Willie Payne makes music education more accessible
The SILS assistant professor designs learning materials that are meant to be felt by low-vision or blind musicians.
Music has always been central to Willie Payne, an assistant professor in the UNC School of Information and Library Science.
Growing up, he sang in children’s choirs, played drums in concert and marching bands, and played guitar in the jazz band and pit orchestra. He became obsessed with video game music as a teenager and even attended a summer camp at the Berklee School of Music to learn how to score music for games.
At the University of Colorado, Payne learned software to create custom guitar effects and began composing music for computers and musicians. He also joined several electronic music ensembles, including the Boulder Laptop Orchestra, which uses laptops, tablets and other devices as instruments to create new sounds and forms of musical expression.
Payne later expanded his interest in the intersection of music and technology by improving the accessibility of interactive websites that Colorado professors used to teach scientific concepts.
“I joined the project and used my coding and sound design skills to build prototypes and try to convey these really visual things into sound, touch or other alternative modalities,” Payne says.
Payne’s journey brought him to New York University, where he earned a doctorate in music technology. While there, he partnered with blind musicians at the Filomen M. D’Agostino Greenberg Music School to develop accessible music notation software and form FilOrk, a laptop orchestra comprised of teens using code to perform electronic music.
Expanding accessible learning
At Carolina, Payne continues his dedication to making music education and STEM learning more accessible to low-vision and blind students through two upcoming projects.
The first will design tactile graphics — physical representations of visual content that aid in teaching music-related concepts.
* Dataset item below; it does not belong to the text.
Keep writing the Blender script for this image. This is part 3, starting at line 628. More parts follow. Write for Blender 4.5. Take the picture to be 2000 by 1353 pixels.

They will be printed on heat-sensitive paper, which allows the ink to swell, creating a raised texture that people with visual impairments can feel.
“There are distinct challenges in designing useful learning materials that are meant to be felt more than seen. Line thickness, information density and texture are all important concerns,” Payne says.
The other project involves interviewing low-vision musicians about how large-print notations impact access to music. Early findings indicate that vision ability goes far beyond notation access and affects fundamental aspects of one’s musical identity, including their choice of genre, instrument and collaborators.
“Designers tend to get fixated on solutions that work for 80% of people but leave out the remaining 20%,” Payne says. “Usually, people with disabilities fall into this minority. The argument behind inclusive design methodologies is that if we focus instead on the excluded groups, we’ll find a better solution for everyone.”